Besonders stark ist Rehfuss bei Antriebstechnik für die Lebensmittelindustrie – weil sie früher als andere damit angefangen haben, zählen namhafte Firmen wie Heinz Ketchup, Bonduelle und Bürger-Maultaschen zu den Kunden – sowie in der Medizintechnik: Ob Bestrahlungsmaschinen zur Krebsbehandlung, Mischgeräte für Medikamente oder Operationstische: Mit einem Rehfuss-Antrieb leisten diese Maschinen die dort besonders gefragte höchste Präzisionsarbeit.

Die Expertise des Familienbetriebs liegt dabei nicht nur auf den technischen Geräten selbst, sondern reicht bis hin zum passenden Speziallack. Fünf Mitarbeiter in der Entwicklungsabteilung sorgen dafür, dass jeder Kunde nach einer Bestellung bei Rehfuss die optimale Lösung für seine Aufgaben bekommt.

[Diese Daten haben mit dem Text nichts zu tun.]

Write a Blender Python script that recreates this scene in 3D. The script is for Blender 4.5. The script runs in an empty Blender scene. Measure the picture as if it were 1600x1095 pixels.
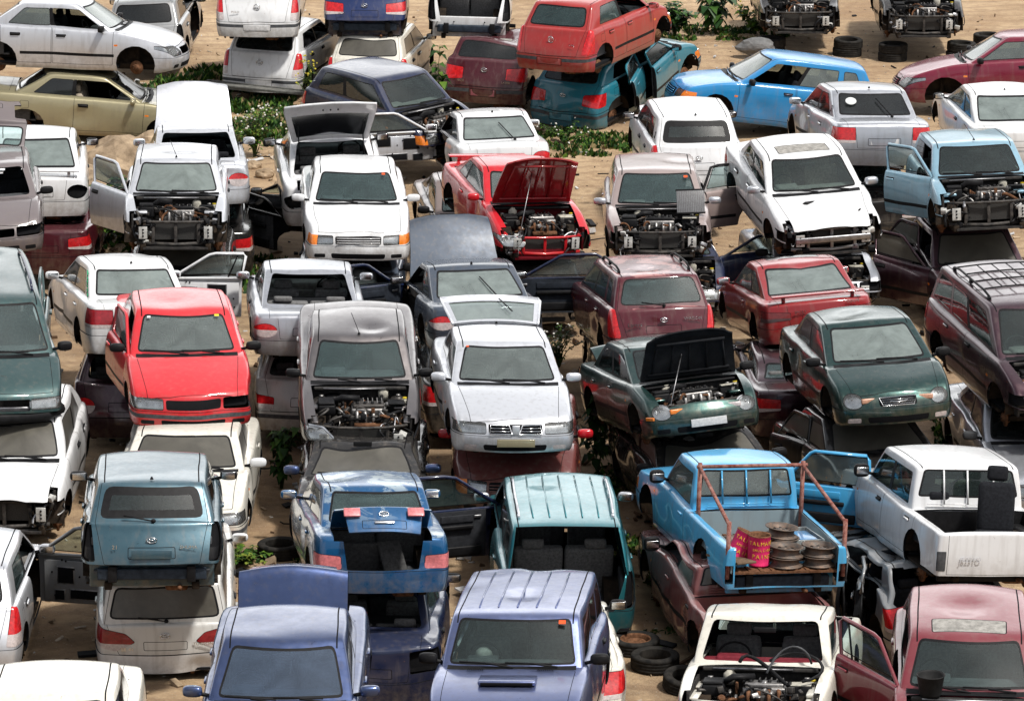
import bpy, bmesh, math, random
from mathutils import Vector, Matrix, noise
SC=bpy.context.scene; COL=SC.collection; R=math.radians
random.seed(7)
# ---------------------------------------------------------------- camera, sky, sun, exposure
cam_d=bpy.data.cameras.new('camera'); cam=bpy.data.objects.new('camera',cam_d); COL.objects.link(cam)
cam.location=(0,0,17.73); cam.rotation_euler=(R(90-15.17),0,0)
cam_d.sensor_width=36; cam_d.lens=36*6820/1600; cam_d.clip_end=2000; cam_d.clip_start=1
SC.camera=cam
W_=bpy.data.worlds.new("World"); SC.world=W_; W_.use_nodes=True
SUN_EL,SUN_AZ=R(62),R(128)      # azimuth measured clockwise from +Y (away from the camera)
CLOUD=20.; nt=W_.node_tree; bg=nt.nodes['Background']
sky=nt.nodes.new('ShaderNodeTexSky'); sky.sky_type='NISHITA'; sky.sun_disc=False
sky.sun_elevation=SUN_EL; sky.sun_rotation=SUN_AZ; sky.dust_density=4; sky.air_density=1.0; sky.ozone_density=1
hs=nt.nodes.new('ShaderNodeHueSaturation'); hs.inputs['Saturation'].default_value=.45
nt.links.new(sky.outputs[0],hs.inputs['Color'])
# broken cloud: a bright bank of it low in the sky beyond the yard, thin scraps elsewhere
def wn(kind,**k):
    n=nt.nodes.new(kind)
    for a,b in k.items(): setattr(n,a,b)
    return n
def wmap(src,a,b,lo,hi,sm=True):
    n=wn('ShaderNodeMapRange'); n.interpolation_type='SMOOTHSTEP' if sm else 'LINEAR'; nt.links.new(src,n.inputs[0])
    for i,v in zip((1,2,3,4),(a,b,lo,hi)): n.inputs[i].default_value=v
    return n.outputs[0]
def wm(op,a,b):
    n=wn('ShaderNodeMath',operation=op)
    for i,v in ((0,a),(1,b)):
        if hasattr(v,'links'): nt.links.new(v,n.inputs[i])
        else: n.inputs[i].default_value=v
    return n.outputs[0]
wtc=wn('ShaderNodeTexCoord'); wsp=wn('ShaderNodeSeparateXYZ'); nt.links.new(wtc.outputs['Generated'],wsp.inputs[0])
wmp=wn('ShaderNodeMapping'); wmp.inputs['Scale'].default_value=(1,1,2.6); nt.links.new(wtc.outputs['Generated'],wmp.inputs[0])
wno=wn('ShaderNodeTexNoise'); wno.inputs['Scale'].default_value=2.4; wno.inputs['Detail'].default_value=7; wno.inputs['Roughness'].default_value=.55; nt.links.new(wmp.outputs[0],wno.inputs['Vector'])
cl=wmap(wno.outputs['Fac'],.42,.60,0,1)
band=wm('MULTIPLY',wmap(wsp.outputs[2],.02,.12,0,1),wmap(wsp.outputs[2],.38,.70,1,.10))
az=wmap(wsp.outputs[1],-.3,.7,.12,1)
cf=wm('MULTIPLY',wm('MULTIPLY',band,az),wm('ADD',wm('MULTIPLY',cl,.65),.35))
wsc=wn('ShaderNodeMix',data_type='RGBA',blend_type='ADD'); wsc.inputs[0].default_value=1
cc=wn('ShaderNodeMix',data_type='RGBA'); nt.links.new(cf,cc.inputs[0]); cc.inputs[6].default_value=(0,0,0,1); cc.inputs[7].default_value=(CLOUD,CLOUD*.985,CLOUD*.96,1)
nt.links.new(hs.outputs[0],wsc.inputs[6]); nt.links.new(cc.outputs[2],wsc.inputs[7]); nt.links.new(wsc.outputs[2],bg.inputs[0])
bg.inputs[1].default_value=.092
sd=bpy.data.lights.new('sun','SUN'); sd.energy=3.6; sd.angle=R(5); sd.color=(1,.96,.90)
so=bpy.data.objects.new('sun',sd); COL.objects.link(so)
dv=Vector((math.sin(SUN_AZ)*math.cos(SUN_EL),math.cos(SUN_AZ)*math.cos(SUN_EL),math.sin(SUN_EL)))
so.rotation_euler=dv.to_track_quat('Z','Y').to_euler(); so.location=(0,40,60)
SC.view_settings.view_transform='Standard'; SC.view_settings.look='None'; SC.view_settings.exposure=0.25
SC.view_settings.gamma=1
SC.cycles.use_denoising=True; SC.cycles.max_bounces=6; SC.cycles.transparent_max_bounces=12
SC.cycles.caustics_reflective=False; SC.cycles.caustics_refractive=False

# ---------------------------------------------------------------- materials
MATS={}
def nodes(m):
    m.use_nodes=True; t=m.node_tree; return t,t.nodes['Principled BSDF']
def mixc(t,f,a,b):
    n=t.nodes.new('ShaderNodeMix'); n.data_type='RGBA'
    if hasattr(f,'links'): t.links.new(f,n.inputs[0])
    else: n.inputs[0].default_value=f
    for v,i in ((a,6),(b,7)):
        if hasattr(v,'links'): t.links.new(v,n.inputs[i])
        else: n.inputs[i].default_value=(*v,1)
    return n.outputs[2]
def noise_n(t,scale,detail=4,rough=.6,coord='Object',dist=0):
    tc=t.nodes.new('ShaderNodeTexCoord'); n=t.nodes.new('ShaderNodeTexNoise')
    n.inputs['Scale'].default_value=scale; n.inputs['Detail'].default_value=detail; n.inputs['Roughness'].default_value=rough
    n.inputs['Distortion'].default_value=dist
    t.links.new(tc.outputs[coord],n.inputs['Vector']); return n.outputs['Fac'],tc
def ramp(t,f,a,b,lo=0,hi=1):
    n=t.nodes.new('ShaderNodeMapRange'); t.links.new(f,n.inputs[0])
    for i,v in zip((1,2,3,4),(a,b,lo,hi)): n.inputs[i].default_value=v
    return n.outputs[0]
def mth(t,op,a,b=0):
    n=t.nodes.new('ShaderNodeMath'); n.operation=op
    for i,v in ((0,a),(1,b)):
        if hasattr(v,'links'): t.links.new(v,n.inputs[i])
        else: n.inputs[i].default_value=v
    return n.outputs[0]
def bump(t,h,s,d,b):
    n=t.nodes.new('ShaderNodeBump'); n.inputs['Strength'].default_value=s; n.inputs['Distance'].default_value=d
    t.links.new(h,n.inputs['Height']); t.links.new(n.outputs[0],b.inputs['Normal'])
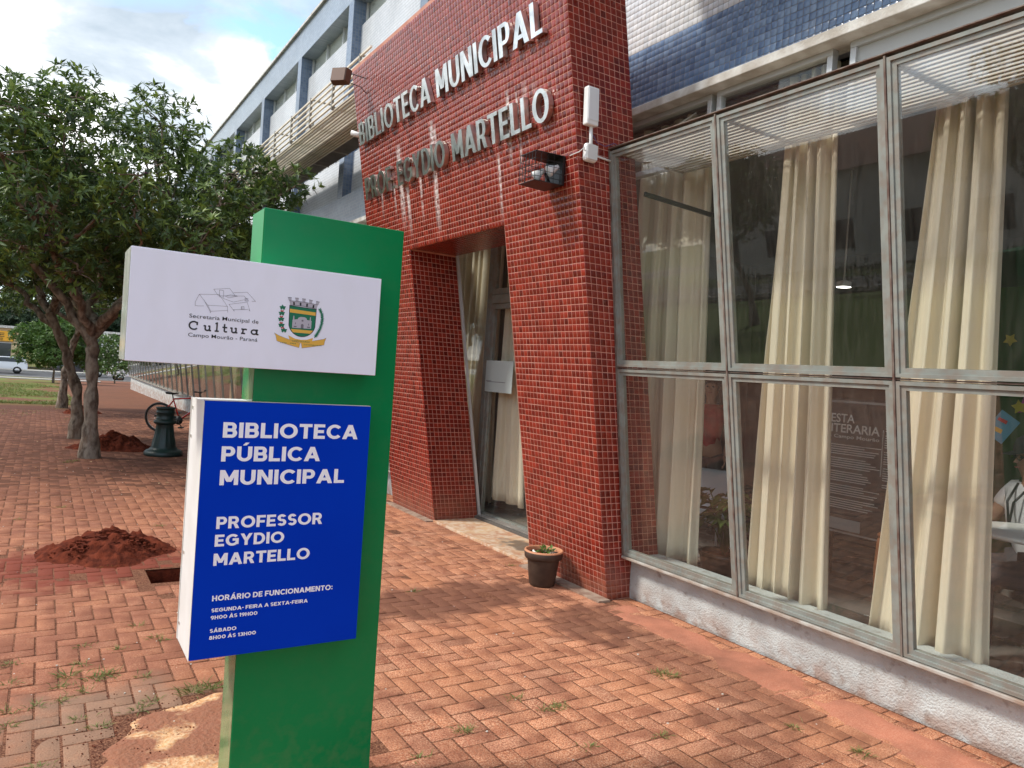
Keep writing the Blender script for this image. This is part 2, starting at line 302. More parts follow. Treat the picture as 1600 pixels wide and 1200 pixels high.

Seinen Erfolg verdankt das Unternehmen – da dulden Michael und Tobias Pfister keinen Widerspruch – vor allem den Mitarbeitern und ihrer Treue: Eine durchschnittliche Betriebszugehörigkeit von rund 20 Jahren können nicht viele Firmen aufweisen. Deshalb freut es die Brüder besonders, den Mitarbeitern auf Lichtenbol auch attraktivere Arbeitsplätze schaffen zu können: mehr Parkplätze, ein modernes Gebäude, alles auf einer Ebene. Erweiterungsmöglichkeiten und eine leichtere Zufahrt für Lastwagen, vor allem im Winter, sind weitere Pluspunkte des neuen Standorts, an den Rehfuss zwischen Mai und August 2020 umziehen will.

Werk eins am alten Standort hat die Familie inzwischen verkauft, was selbst Seniorchef Gerd Pfister pragmatisch sieht. Für Werk zwei und drei – 1600 Quadratmeter Produktions- und 600 Quadratmeter Lagerfläche – suchen die Brüder derzeit einen Mieter.

Grünes Licht haben sie bereits, dass der ELR-Zuschuss – trotz der veränderten Pläne – fließen wird, denn an der Tatsache, dass das Regierungspräsidium Tübingen Rehfuss die Technologieführerschaft als einem von acht Unternehmen in Baden-Württemberg zugeschrieben hat, hat sich schließlich nichts geändert. Damit, dass Carl Rehfuss zu den "Hidden Champions" der Wirtschaftsregion gehört, wird ab Sommer 2020 allerdings Schluss sein: "Versteckte Sieger" – an prominenter Stelle ganz oben auf Lichtenbol ist das nicht mehr drin.